(em versão integral)
Apaixonei-me por Roland Barthes muito cedo, quando esbarrei na sua inigualável descrição do lugar da espera no amor, algures a respeito da espera de um telefonema – que não vem… nos Fragmentos de um Discurso Amoroso. Esperar, antecipar, aguardar, ter esperança, mas viver na angústia do que contudo se deseja…. Ingredientes que estão por dentro, e também para lá, do sentimento amoroso, embebendo quase toda a nossa vida em sucessivas marcações do tempo que, no essencial, são pautadas pelos pontos de espera, pelos degraus de passagem, por aquilo que associamos à ideia de véspera.

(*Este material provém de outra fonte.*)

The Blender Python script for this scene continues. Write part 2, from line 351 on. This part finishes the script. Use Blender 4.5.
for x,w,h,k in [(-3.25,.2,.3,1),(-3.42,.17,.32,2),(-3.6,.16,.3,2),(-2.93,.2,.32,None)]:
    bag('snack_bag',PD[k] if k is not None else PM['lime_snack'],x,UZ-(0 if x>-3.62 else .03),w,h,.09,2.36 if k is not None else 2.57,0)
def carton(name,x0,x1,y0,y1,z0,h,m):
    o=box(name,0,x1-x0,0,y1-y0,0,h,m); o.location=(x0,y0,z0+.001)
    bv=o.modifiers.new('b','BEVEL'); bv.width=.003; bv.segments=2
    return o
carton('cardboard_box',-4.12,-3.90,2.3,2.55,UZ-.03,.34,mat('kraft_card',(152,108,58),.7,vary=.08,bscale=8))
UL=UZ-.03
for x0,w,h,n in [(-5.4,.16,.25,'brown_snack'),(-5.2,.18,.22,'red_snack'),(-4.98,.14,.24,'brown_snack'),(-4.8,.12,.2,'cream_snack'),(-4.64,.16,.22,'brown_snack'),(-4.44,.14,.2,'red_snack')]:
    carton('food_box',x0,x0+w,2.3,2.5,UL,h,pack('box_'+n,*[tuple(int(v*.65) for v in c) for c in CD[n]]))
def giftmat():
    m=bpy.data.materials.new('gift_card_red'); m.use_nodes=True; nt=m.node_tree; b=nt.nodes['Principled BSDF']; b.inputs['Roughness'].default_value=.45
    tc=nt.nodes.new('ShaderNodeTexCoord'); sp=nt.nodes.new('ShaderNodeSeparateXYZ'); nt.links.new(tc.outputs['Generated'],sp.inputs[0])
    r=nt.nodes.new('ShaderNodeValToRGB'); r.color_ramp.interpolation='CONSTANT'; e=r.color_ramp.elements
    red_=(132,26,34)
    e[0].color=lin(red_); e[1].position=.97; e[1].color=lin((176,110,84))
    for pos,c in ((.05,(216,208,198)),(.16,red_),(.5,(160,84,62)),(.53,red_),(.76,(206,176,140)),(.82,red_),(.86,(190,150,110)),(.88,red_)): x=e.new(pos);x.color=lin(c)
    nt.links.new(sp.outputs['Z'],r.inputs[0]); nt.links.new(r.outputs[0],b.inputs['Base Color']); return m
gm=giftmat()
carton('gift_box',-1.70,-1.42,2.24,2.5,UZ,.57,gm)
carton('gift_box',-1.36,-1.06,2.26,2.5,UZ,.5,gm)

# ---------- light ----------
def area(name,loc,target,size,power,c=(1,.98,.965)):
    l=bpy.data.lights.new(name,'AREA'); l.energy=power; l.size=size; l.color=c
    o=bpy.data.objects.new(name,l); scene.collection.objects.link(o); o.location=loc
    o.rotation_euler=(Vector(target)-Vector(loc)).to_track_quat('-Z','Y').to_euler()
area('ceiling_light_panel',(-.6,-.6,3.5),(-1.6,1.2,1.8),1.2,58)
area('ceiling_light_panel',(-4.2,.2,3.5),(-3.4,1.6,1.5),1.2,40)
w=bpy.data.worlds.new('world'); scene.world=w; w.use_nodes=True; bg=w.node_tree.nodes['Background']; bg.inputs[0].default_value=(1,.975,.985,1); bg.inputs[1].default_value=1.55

O dia-a-dia constantemente se reconfigura e representa como a véspera de alguma coisa que o dia seguinte nos trará. Ou não. Mas na véspera ainda não sabemos - tudo está em aberto. De algum modo a véspera importa o futuro para adoçar a vida de todos e de cada dia, até ao último dos nossos dias. Na limpidez de Saramago “a véspera é o que trazemos a cada dia que vamos vivendo, a vida é acarretar esperas como quem acarreta pedras… o último dia é o único a que não se pode chamar véspera.”
Na Liturgia das Horas, amplamente documentada no imaginário cristão em prodigiosas iluminuras dos ricos Livros de Horas, as Vésperas são uma das três horas principais de oração ao longo do dia. A do final da tarde. Quando o dia se cumpriu e se agradece, e o olhar se volta para a promessa do dia seguinte. Por isso uma das orações das Vésperas é o Magnificat, exaltação do dia cumprido. Por isso nessa liturgia se retoma o encontro de Cristo com os irmãos de Emaús que lhe pedem: “ Permanece um momento mais connosco porque é tarde e o dia já declinou…” (Lucas, 24:29). Faz falta ter alguém connosco nesse lugar de solidão em que um dia se fecha e nos defrontamos, ansiosos, com a promessa e o medo do dia seguinte. Lugar da véspera. Carregado de esperança e de perda irremediável, vibrante como a espera, fugaz e intenso como a temporalidade de que somos feitos. Na voz de Saramago “tornar a ser véspera, ao menos por uma hora, é o
desejo impossível de cada ontem que passou e de cada hoje que está passando”.